§ **Task description**
Quote every line as written. Omit pictures.

§ **Data shown**

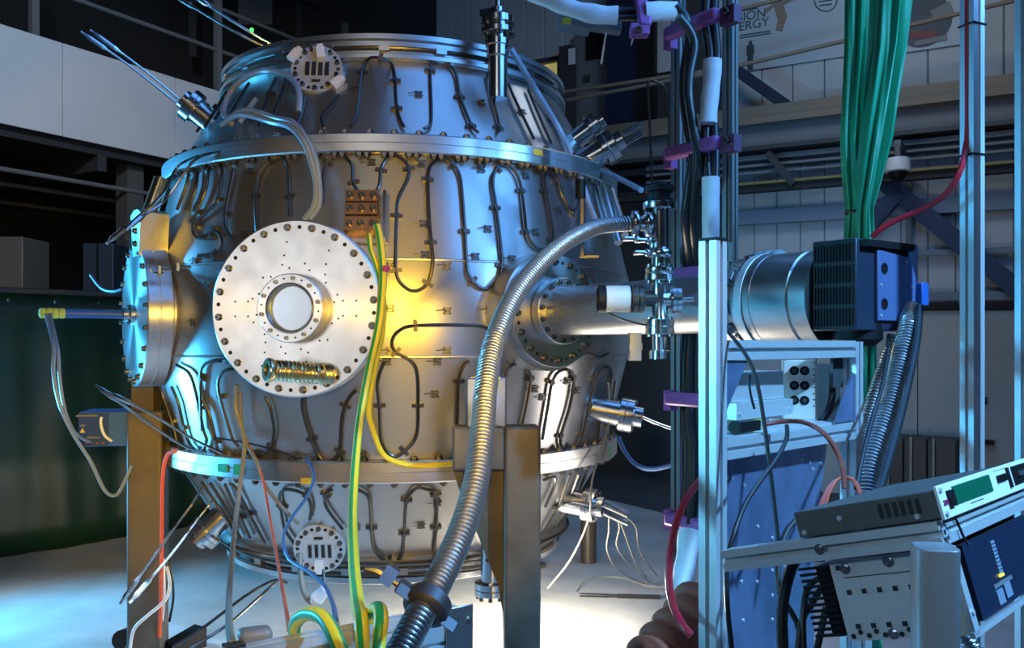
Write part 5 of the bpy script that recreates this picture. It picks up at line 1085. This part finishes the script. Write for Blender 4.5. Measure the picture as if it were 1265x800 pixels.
# ---- corrugated exhaust hoses and cables right of the frame
corrug('exhaust_hose', [P(*v) for v in ((1126,382,2.66),(1122,405,2.58),(1112,450,2.5),(1101,495,2.42),(1085,540,2.34),(1075,575,2.28),(1070,625,2.2))], .0285, .0115, .22, M['bellows'], 'nearer corrugated steel exhaust hose falling from the fan box', 'hose')
corrug('exhaust_hose', [P(*v) for v in ((1108,415,2.72),(1098,440,2.72),(1085,475,2.7),(1072,520,2.66),(1064,560,2.6),(1058,620,2.55))], .022, .0105, .22, M['bellows'], 'slimmer corrugated hose behind the nearer exhaust hose', 'hose')
for pts, r_, lb in (([(1136,378,2.6),(1133,420,2.5),(1123,470,2.4),(1110,525,2.3),(1096,575,2.2),(1083,620,2.1)], .011, 'thick black cable along the right of the exhaust hoses'),
    ([(1098,414,2.62),(1096,440,2.5),(1090,475,2.4),(1078,515,2.3),(1066,560,2.2),(1056,610,2.1)], .006, 'thin black cable lying across the exhaust hoses'),
    ([(1028,460,2.45),(1028,490,2.42),(1022,510,2.4),(1010,524,2.38)], .010, 'short black cable beside the socket box'),
    ([(898,408,1.97),(912,425,1.93),(928,450,1.9),(938,485,1.88),(945,530,1.86),(952,585,1.84),(959,645,1.82),(962,672,1.81),(964,700,1.80)], .0045, 'grey-black cable slanting in front of the electronics box'),
    ([(972,526,1.98),(972,540,1.92),(962,562,1.86),(942,590,1.8),(922,620,1.75),(908,655,1.7),(899,690,1.68),(898,740,1.66),(905,812,1.64)], .005, 'black cable swinging down across the blue sheet'),
    ([(932,505,2.0),(928,490,2.0),(925,470,2.0),(929,455,2.0)], .003, 'small black loop of cable on the electronics box'),
    ([(1016,688,1.62),(985,690,1.6),(972,720,1.58),(966,760,1.56),(968,815,1.54)], .010, 'black mains cable from the rear of the control unit'),
    ([(1010,715,1.6),(998,725,1.58),(992,760,1.56),(993,815,1.54)], .006, 'second black cable behind the control unit'),
    ([(1013,728,1.6),(1003,745,1.58),(990,768,1.56),(985,815,1.54)], .006, 'third black cable behind the control unit'),
    ([(1010,628,1.95),(975,650,1.9),(962,690,1.85),(963,730,1.82),(985,770,1.8),(992,815,1.78)], .006, 'black cable in front of the shaded lower sheet'),
    ([(1020,750,1.5),(1012,790,1.48),(1006,815,1.46)], .006, 'black cable under the perforated case')):
    cable('signal_cable', pts, r_, M['rubber'], lb, 'cable', 'black cables round the frame')
cable('brown_lead', [(945,524,2.05),(970,520,2.05),(995,522,2.0),(1018,535,1.96),(1035,560,1.92),(1042,585,1.9),(1043,610,1.88)], .0055, mat('brown_wire', (.28, .05, .03), .45), 'red-brown cable arching off the shelf')
mw = mat('pink_wire', (.36, .07, .10), .45)
for k in range(7):
    cable('thin_wire', [(1044 + k, 588, 2.0), (1034 - 2 * k, 592 + k, 1.98), (1024 - 2.5 * k, 610 + k, 1.96), (1018 - 3 * k, 634, 1.94)] if k < 4 else [(1044, 588, 2.0), (1054 + 2 * k - 8, 594, 2.0), (1062 + k - 4, 612, 1.98), (1062 + 3 * (k - 4), 632, 1.96)], .0028, mw if k % 2 else M['orange'], ('outermost left', 'second left', 'third left', 'innermost left', 'innermost right', 'second right', 'outermost right')[k] + ' thin reddish wire of the splayed bunch behind the grey instrument', 'wire', 'thin wires behind instrument', 6)
corrug('conduit', [P(*v) for v in ((1172,752,1.7),(1182,770,1.68),(1195,790,1.66),(1212,815,1.64))], .016, .0085, .3, M['bellows'], 'short corrugated conduit below the perforated case', 'hose')
mb = mbp(P(1062, 815, 2.0), P(1062, 745, 2.0), (1, 0, 0), w=.04); tag(mb.build('lower_post', M['alu']), 'blue-lit aluminium post under the perforated case', 'post')
mb = MB(); bundle([(745,1066,1082),(770,1064,1080),(815,1064,1090)], 2.3, 6, .2, .3, mb); tag(mb.build('green_cloth', M['green'], None, 0, 80), 'scrap of green cloth tied below the perforated case', 'cloth')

§ **Solution for this exercise**
Write part 5 of the bpy script that recreates this picture. It picks up at line 1085. This part finishes the script. Write for Blender 4.5. Measure the picture as if it were 1265x800 pixels.
# ---- corrugated exhaust hoses and cables right of the frame
corrug('exhaust_hose', [P(*v) for v in ((1126,382,2.66),(1122,405,2.58),(1112,450,2.5),(1101,495,2.42),(1085,540,2.34),(1075,575,2.28),(1070,625,2.2))], .0285, .0115, .22, M['bellows'], 'nearer corrugated steel exhaust hose falling from the fan box', 'hose')
corrug('exhaust_hose', [P(*v) for v in ((1108,415,2.72),(1098,440,2.72),(1085,475,2.7),(1072,520,2.66),(1064,560,2.6),(1058,620,2.55))], .022, .0105, .22, M['bellows'], 'slimmer corrugated hose behind the nearer exhaust hose', 'hose')
for pts, r_, lb in (([(1136,378,2.6),(1133,420,2.5),(1123,470,2.4),(1110,525,2.3),(1096,575,2.2),(1083,620,2.1)], .011, 'thick black cable along the right of the exhaust hoses'),
    ([(1098,414,2.62),(1096,440,2.5),(1090,475,2.4),(1078,515,2.3),(1066,560,2.2),(1056,610,2.1)], .006, 'thin black cable lying across the exhaust hoses'),
    ([(1028,460,2.45),(1028,490,2.42),(1022,510,2.4),(1010,524,2.38)], .010, 'short black cable beside the socket box'),
    ([(898,408,1.97),(912,425,1.93),(928,450,1.9),(938,485,1.88),(945,530,1.86),(952,585,1.84),(959,645,1.82),(962,672,1.81),(964,700,1.80)], .0045, 'grey-black cable slanting in front of the electronics box'),
    ([(972,526,1.98),(972,540,1.92),(962,562,1.86),(942,590,1.8),(922,620,1.75),(908,655,1.7),(899,690,1.68),(898,740,1.66),(905,812,1.64)], .005, 'black cable swinging down across the blue sheet'),
    ([(932,505,2.0),(928,490,2.0),(925,470,2.0),(929,455,2.0)], .003, 'small black loop of cable on the electronics box'),
    ([(1016,688,1.62),(985,690,1.6),(972,720,1.58),(966,760,1.56),(968,815,1.54)], .010, 'black mains cable from the rear of the control unit'),
    ([(1010,715,1.6),(998,725,1.58),(992,760,1.56),(993,815,1.54)], .006, 'second black cable behind the control unit'),
    ([(1013,728,1.6),(1003,745,1.58),(990,768,1.56),(985,815,1.54)], .006, 'third black cable behind the control unit'),
    ([(1010,628,1.95),(975,650,1.9),(962,690,1.85),(963,730,1.82),(985,770,1.8),(992,815,1.78)], .006, 'black cable in front of the shaded lower sheet'),
    ([(1020,750,1.5),(1012,790,1.48),(1006,815,1.46)], .006, 'black cable under the perforated case')):
    cable('signal_cable', pts, r_, M['rubber'], lb, 'cable', 'black cables round the frame')
cable('brown_lead', [(945,524,2.05),(970,520,2.05),(995,522,2.0),(1018,535,1.96),(1035,560,1.92),(1042,585,1.9),(1043,610,1.88)], .0055, mat('brown_wire', (.28, .05, .03), .45), 'red-brown cable arching off the shelf')
mw = mat('pink_wire', (.36, .07, .10), .45)
for k in range(7):
    cable('thin_wire', [(1044 + k, 588, 2.0), (1034 - 2 * k, 592 + k, 1.98), (1024 - 2.5 * k, 610 + k, 1.96), (1018 - 3 * k, 634, 1.94)] if k < 4 else [(1044, 588, 2.0), (1054 + 2 * k - 8, 594, 2.0), (1062 + k - 4, 612, 1.98), (1062 + 3 * (k - 4), 632, 1.96)], .0028, mw if k % 2 else M['orange'], ('outermost left', 'second left', 'third left', 'innermost left', 'innermost right', 'second right', 'outermost right')[k] + ' thin reddish wire of the splayed bunch behind the grey instrument', 'wire', 'thin wires behind instrument', 6)
corrug('conduit', [P(*v) for v in ((1172,752,1.7),(1182,770,1.68),(1195,790,1.66),(1212,815,1.64))], .016, .0085, .3, M['bellows'], 'short corrugated conduit below the perforated case', 'hose')
mb = mbp(P(1062, 815, 2.0), P(1062, 745, 2.0), (1, 0, 0), w=.04); tag(mb.build('lower_post', M['alu']), 'blue-lit aluminium post under the perforated case', 'post')
mb = MB(); bundle([(745,1066,1082),(770,1064,1080),(815,1064,1090)], 2.3, 6, .2, .3, mb); tag(mb.build('green_cloth', M['green'], None, 0, 80), 'scrap of green cloth tied below the perforated case', 'cloth')